• _Directions for this task_:
Print the whole listing exactly.

════

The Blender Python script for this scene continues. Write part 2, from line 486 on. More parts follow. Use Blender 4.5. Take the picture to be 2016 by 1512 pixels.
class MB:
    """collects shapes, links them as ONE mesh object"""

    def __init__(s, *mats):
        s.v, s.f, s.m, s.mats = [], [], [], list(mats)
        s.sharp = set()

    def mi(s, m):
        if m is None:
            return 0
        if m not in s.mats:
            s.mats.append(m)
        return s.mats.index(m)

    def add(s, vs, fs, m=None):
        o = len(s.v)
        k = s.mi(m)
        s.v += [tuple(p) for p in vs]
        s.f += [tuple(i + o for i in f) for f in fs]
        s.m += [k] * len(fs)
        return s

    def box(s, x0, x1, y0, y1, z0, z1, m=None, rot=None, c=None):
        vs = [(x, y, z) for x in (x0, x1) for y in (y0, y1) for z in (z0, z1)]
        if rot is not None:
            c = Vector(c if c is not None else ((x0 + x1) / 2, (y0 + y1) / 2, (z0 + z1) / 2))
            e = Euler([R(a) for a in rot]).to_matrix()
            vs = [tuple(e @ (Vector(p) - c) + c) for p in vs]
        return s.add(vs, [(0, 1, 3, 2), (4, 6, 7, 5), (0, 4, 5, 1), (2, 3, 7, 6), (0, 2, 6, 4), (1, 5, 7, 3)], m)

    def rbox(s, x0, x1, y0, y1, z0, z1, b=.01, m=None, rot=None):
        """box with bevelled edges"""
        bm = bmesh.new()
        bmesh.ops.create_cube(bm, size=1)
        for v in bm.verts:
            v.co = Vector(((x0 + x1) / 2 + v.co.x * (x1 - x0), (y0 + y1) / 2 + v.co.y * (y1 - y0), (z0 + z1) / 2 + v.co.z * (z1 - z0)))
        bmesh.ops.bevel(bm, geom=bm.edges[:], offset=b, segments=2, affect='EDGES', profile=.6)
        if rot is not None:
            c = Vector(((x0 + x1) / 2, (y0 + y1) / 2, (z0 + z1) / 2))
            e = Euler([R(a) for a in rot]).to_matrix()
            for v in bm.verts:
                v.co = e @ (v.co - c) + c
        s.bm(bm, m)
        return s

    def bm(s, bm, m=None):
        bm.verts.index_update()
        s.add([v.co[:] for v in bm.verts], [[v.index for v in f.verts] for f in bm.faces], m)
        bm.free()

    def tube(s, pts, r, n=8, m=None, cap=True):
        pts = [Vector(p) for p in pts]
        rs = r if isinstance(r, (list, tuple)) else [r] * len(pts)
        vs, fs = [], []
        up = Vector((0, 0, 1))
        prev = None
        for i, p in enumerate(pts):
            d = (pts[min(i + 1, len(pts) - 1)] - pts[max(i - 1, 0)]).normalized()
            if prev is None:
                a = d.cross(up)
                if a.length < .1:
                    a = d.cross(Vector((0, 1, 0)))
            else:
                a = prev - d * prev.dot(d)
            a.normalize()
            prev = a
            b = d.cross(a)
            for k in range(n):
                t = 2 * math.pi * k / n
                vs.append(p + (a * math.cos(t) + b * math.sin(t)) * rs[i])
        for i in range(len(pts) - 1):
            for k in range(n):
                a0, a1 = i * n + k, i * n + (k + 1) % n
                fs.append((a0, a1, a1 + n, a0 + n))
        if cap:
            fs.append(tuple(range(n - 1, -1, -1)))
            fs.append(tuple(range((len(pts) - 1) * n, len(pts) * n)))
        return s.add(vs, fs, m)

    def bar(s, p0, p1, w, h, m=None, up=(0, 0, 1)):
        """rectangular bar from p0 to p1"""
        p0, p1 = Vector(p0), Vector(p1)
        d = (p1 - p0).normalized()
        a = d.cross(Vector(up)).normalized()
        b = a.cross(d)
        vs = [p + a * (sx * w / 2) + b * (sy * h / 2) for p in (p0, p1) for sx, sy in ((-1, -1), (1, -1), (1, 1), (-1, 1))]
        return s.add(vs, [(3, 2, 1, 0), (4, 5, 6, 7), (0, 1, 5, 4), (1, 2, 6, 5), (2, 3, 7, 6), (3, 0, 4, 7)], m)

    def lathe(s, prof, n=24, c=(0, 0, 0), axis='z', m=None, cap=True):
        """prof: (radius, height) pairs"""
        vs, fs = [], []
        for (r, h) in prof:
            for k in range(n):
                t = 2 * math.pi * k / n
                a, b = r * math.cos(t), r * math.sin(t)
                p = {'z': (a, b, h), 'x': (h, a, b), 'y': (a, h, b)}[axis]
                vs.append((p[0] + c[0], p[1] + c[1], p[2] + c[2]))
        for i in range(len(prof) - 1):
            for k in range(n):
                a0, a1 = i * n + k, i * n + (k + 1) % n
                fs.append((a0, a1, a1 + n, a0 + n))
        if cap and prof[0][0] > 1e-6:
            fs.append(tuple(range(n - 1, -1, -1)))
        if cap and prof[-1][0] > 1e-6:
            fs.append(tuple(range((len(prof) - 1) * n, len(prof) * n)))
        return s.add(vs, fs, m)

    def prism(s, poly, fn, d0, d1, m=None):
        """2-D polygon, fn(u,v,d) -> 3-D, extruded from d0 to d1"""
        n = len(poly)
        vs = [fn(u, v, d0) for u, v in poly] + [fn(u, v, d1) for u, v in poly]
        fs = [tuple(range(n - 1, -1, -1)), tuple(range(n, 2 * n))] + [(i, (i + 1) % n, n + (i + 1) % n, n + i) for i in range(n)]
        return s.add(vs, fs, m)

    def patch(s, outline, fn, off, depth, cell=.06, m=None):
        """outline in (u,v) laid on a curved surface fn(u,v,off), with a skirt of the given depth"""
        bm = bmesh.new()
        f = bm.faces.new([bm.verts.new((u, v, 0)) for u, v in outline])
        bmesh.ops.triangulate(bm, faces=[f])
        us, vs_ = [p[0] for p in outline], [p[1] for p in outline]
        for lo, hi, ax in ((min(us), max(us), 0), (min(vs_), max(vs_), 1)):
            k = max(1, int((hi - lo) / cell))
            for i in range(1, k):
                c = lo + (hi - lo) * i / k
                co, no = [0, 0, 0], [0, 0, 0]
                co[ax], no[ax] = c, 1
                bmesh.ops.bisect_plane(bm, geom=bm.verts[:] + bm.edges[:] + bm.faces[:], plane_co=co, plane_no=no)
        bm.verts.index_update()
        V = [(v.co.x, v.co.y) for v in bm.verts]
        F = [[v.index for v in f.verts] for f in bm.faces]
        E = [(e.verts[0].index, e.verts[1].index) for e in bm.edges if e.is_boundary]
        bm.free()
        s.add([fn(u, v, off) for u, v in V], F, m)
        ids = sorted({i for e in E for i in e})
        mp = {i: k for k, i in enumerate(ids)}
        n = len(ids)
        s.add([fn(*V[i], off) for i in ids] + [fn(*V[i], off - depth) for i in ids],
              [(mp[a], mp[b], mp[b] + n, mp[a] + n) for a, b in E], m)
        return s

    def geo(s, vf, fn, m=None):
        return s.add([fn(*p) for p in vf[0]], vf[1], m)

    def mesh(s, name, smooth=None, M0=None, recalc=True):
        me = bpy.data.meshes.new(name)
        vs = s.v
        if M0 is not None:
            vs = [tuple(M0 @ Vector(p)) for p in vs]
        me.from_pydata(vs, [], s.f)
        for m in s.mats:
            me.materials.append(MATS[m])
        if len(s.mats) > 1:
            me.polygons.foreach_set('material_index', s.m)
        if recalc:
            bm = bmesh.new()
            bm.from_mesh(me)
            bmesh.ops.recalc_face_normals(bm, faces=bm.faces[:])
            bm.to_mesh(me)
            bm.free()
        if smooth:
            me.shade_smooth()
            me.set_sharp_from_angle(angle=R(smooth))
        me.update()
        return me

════

• _Response below_:
The Blender Python script for this scene continues. Write part 2, from line 486 on. More parts follow. Use Blender 4.5. Take the picture to be 2016 by 1512 pixels.
class MB:
    """collects shapes, links them as ONE mesh object"""

    def __init__(s, *mats):
        s.v, s.f, s.m, s.mats = [], [], [], list(mats)
        s.sharp = set()

    def mi(s, m):
        if m is None:
            return 0
        if m not in s.mats:
            s.mats.append(m)
        return s.mats.index(m)

    def add(s, vs, fs, m=None):
        o = len(s.v)
        k = s.mi(m)
        s.v += [tuple(p) for p in vs]
        s.f += [tuple(i + o for i in f) for f in fs]
        s.m += [k] * len(fs)
        return s

    def box(s, x0, x1, y0, y1, z0, z1, m=None, rot=None, c=None):
        vs = [(x, y, z) for x in (x0, x1) for y in (y0, y1) for z in (z0, z1)]
        if rot is not None:
            c = Vector(c if c is not None else ((x0 + x1) / 2, (y0 + y1) / 2, (z0 + z1) / 2))
            e = Euler([R(a) for a in rot]).to_matrix()
            vs = [tuple(e @ (Vector(p) - c) + c) for p in vs]
        return s.add(vs, [(0, 1, 3, 2), (4, 6, 7, 5), (0, 4, 5, 1), (2, 3, 7, 6), (0, 2, 6, 4), (1, 5, 7, 3)], m)

    def rbox(s, x0, x1, y0, y1, z0, z1, b=.01, m=None, rot=None):
        """box with bevelled edges"""
        bm = bmesh.new()
        bmesh.ops.create_cube(bm, size=1)
        for v in bm.verts:
            v.co = Vector(((x0 + x1) / 2 + v.co.x * (x1 - x0), (y0 + y1) / 2 + v.co.y * (y1 - y0), (z0 + z1) / 2 + v.co.z * (z1 - z0)))
        bmesh.ops.bevel(bm, geom=bm.edges[:], offset=b, segments=2, affect='EDGES', profile=.6)
        if rot is not None:
            c = Vector(((x0 + x1) / 2, (y0 + y1) / 2, (z0 + z1) / 2))
            e = Euler([R(a) for a in rot]).to_matrix()
            for v in bm.verts:
                v.co = e @ (v.co - c) + c
        s.bm(bm, m)
        return s

    def bm(s, bm, m=None):
        bm.verts.index_update()
        s.add([v.co[:] for v in bm.verts], [[v.index for v in f.verts] for f in bm.faces], m)
        bm.free()

    def tube(s, pts, r, n=8, m=None, cap=True):
        pts = [Vector(p) for p in pts]
        rs = r if isinstance(r, (list, tuple)) else [r] * len(pts)
        vs, fs = [], []
        up = Vector((0, 0, 1))
        prev = None
        for i, p in enumerate(pts):
            d = (pts[min(i + 1, len(pts) - 1)] - pts[max(i - 1, 0)]).normalized()
            if prev is None:
                a = d.cross(up)
                if a.length < .1:
                    a = d.cross(Vector((0, 1, 0)))
            else:
                a = prev - d * prev.dot(d)
            a.normalize()
            prev = a
            b = d.cross(a)
            for k in range(n):
                t = 2 * math.pi * k / n
                vs.append(p + (a * math.cos(t) + b * math.sin(t)) * rs[i])
        for i in range(len(pts) - 1):
            for k in range(n):
                a0, a1 = i * n + k, i * n + (k + 1) % n
                fs.append((a0, a1, a1 + n, a0 + n))
        if cap:
            fs.append(tuple(range(n - 1, -1, -1)))
            fs.append(tuple(range((len(pts) - 1) * n, len(pts) * n)))
        return s.add(vs, fs, m)

    def bar(s, p0, p1, w, h, m=None, up=(0, 0, 1)):
        """rectangular bar from p0 to p1"""
        p0, p1 = Vector(p0), Vector(p1)
        d = (p1 - p0).normalized()
        a = d.cross(Vector(up)).normalized()
        b = a.cross(d)
        vs = [p + a * (sx * w / 2) + b * (sy * h / 2) for p in (p0, p1) for sx, sy in ((-1, -1), (1, -1), (1, 1), (-1, 1))]
        return s.add(vs, [(3, 2, 1, 0), (4, 5, 6, 7), (0, 1, 5, 4), (1, 2, 6, 5), (2, 3, 7, 6), (3, 0, 4, 7)], m)

    def lathe(s, prof, n=24, c=(0, 0, 0), axis='z', m=None, cap=True):
        """prof: (radius, height) pairs"""
        vs, fs = [], []
        for (r, h) in prof:
            for k in range(n):
                t = 2 * math.pi * k / n
                a, b = r * math.cos(t), r * math.sin(t)
                p = {'z': (a, b, h), 'x': (h, a, b), 'y': (a, h, b)}[axis]
                vs.append((p[0] + c[0], p[1] + c[1], p[2] + c[2]))
        for i in range(len(prof) - 1):
            for k in range(n):
                a0, a1 = i * n + k, i * n + (k + 1) % n
                fs.append((a0, a1, a1 + n, a0 + n))
        if cap and prof[0][0] > 1e-6:
            fs.append(tuple(range(n - 1, -1, -1)))
        if cap and prof[-1][0] > 1e-6:
            fs.append(tuple(range((len(prof) - 1) * n, len(prof) * n)))
        return s.add(vs, fs, m)

    def prism(s, poly, fn, d0, d1, m=None):
        """2-D polygon, fn(u,v,d) -> 3-D, extruded from d0 to d1"""
        n = len(poly)
        vs = [fn(u, v, d0) for u, v in poly] + [fn(u, v, d1) for u, v in poly]
        fs = [tuple(range(n - 1, -1, -1)), tuple(range(n, 2 * n))] + [(i, (i + 1) % n, n + (i + 1) % n, n + i) for i in range(n)]
        return s.add(vs, fs, m)

    def patch(s, outline, fn, off, depth, cell=.06, m=None):
        """outline in (u,v) laid on a curved surface fn(u,v,off), with a skirt of the given depth"""
        bm = bmesh.new()
        f = bm.faces.new([bm.verts.new((u, v, 0)) for u, v in outline])
        bmesh.ops.triangulate(bm, faces=[f])
        us, vs_ = [p[0] for p in outline], [p[1] for p in outline]
        for lo, hi, ax in ((min(us), max(us), 0), (min(vs_), max(vs_), 1)):
            k = max(1, int((hi - lo) / cell))
            for i in range(1, k):
                c = lo + (hi - lo) * i / k
                co, no = [0, 0, 0], [0, 0, 0]
                co[ax], no[ax] = c, 1
                bmesh.ops.bisect_plane(bm, geom=bm.verts[:] + bm.edges[:] + bm.faces[:], plane_co=co, plane_no=no)
        bm.verts.index_update()
        V = [(v.co.x, v.co.y) for v in bm.verts]
        F = [[v.index for v in f.verts] for f in bm.faces]
        E = [(e.verts[0].index, e.verts[1].index) for e in bm.edges if e.is_boundary]
        bm.free()
        s.add([fn(u, v, off) for u, v in V], F, m)
        ids = sorted({i for e in E for i in e})
        mp = {i: k for k, i in enumerate(ids)}
        n = len(ids)
        s.add([fn(*V[i], off) for i in ids] + [fn(*V[i], off - depth) for i in ids],
              [(mp[a], mp[b], mp[b] + n, mp[a] + n) for a, b in E], m)
        return s

    def geo(s, vf, fn, m=None):
        return s.add([fn(*p) for p in vf[0]], vf[1], m)

    def mesh(s, name, smooth=None, M0=None, recalc=True):
        me = bpy.data.meshes.new(name)
        vs = s.v
        if M0 is not None:
            vs = [tuple(M0 @ Vector(p)) for p in vs]
        me.from_pydata(vs, [], s.f)
        for m in s.mats:
            me.materials.append(MATS[m])
        if len(s.mats) > 1:
            me.polygons.foreach_set('material_index', s.m)
        if recalc:
            bm = bmesh.new()
            bm.from_mesh(me)
            bmesh.ops.recalc_face_normals(bm, faces=bm.faces[:])
            bm.to_mesh(me)
            bm.free()
        if smooth:
            me.shade_smooth()
            me.set_sharp_from_angle(angle=R(smooth))
        me.update()
        return me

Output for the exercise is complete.